When choosing a destination, start with “Know thyself”

Martin Gobsch at work

Still, there are several factors to consider in choosing a destination for your trip that will improve the likelihood of an amazing experience. I’ll cover most of these factors below. But first, let’s look at the main factor: you.

The starting point for choosing a destination for your vacation or even long-term trip is understanding your Traveler Type. And the best way to do that is to take the Traveler Type quiz, then review the corresponding workbook you get at the end of the quiz.

Once you know a bit more about yourself and the type of travel you prefer, it’s time to think about the type of places to visit.


When choosing a destination, ask, “What makes a place special to me?”

Travel is all about places. But you may not have considered all the ways that place can affect you or your trip, particularly as you’re choosing a destination for your next one. Thus, when choosing a destination, answer these questions to get a sense of what you like best about places.

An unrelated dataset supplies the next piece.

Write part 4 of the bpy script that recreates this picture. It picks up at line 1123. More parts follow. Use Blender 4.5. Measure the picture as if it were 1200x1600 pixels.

Let’s start with this open-ended question: What factors draw you to a place? That could be colors, smells, nature, architecture, the people (in what way?), food, activities, history, cultural sights and events, etc.

If that seems too vague, check out this article on what appeals to you visually about a place.

Now let’s be more specific. Think of one of your favorite trips. What are some of the key elements — not just magic moments — that stood out or that you’d like to experience more of elsewhere? It can help to think in terms of your senses: things you saw, heard, smelled, tasted, touched or did. For example, my favorite trips all have these elements in common: natural beauty (a gorgeous setting or hiking experience or even a lovely garden), distinctive architecture (preferably old or ancient) and encounters with locals who end up being friends. What about you?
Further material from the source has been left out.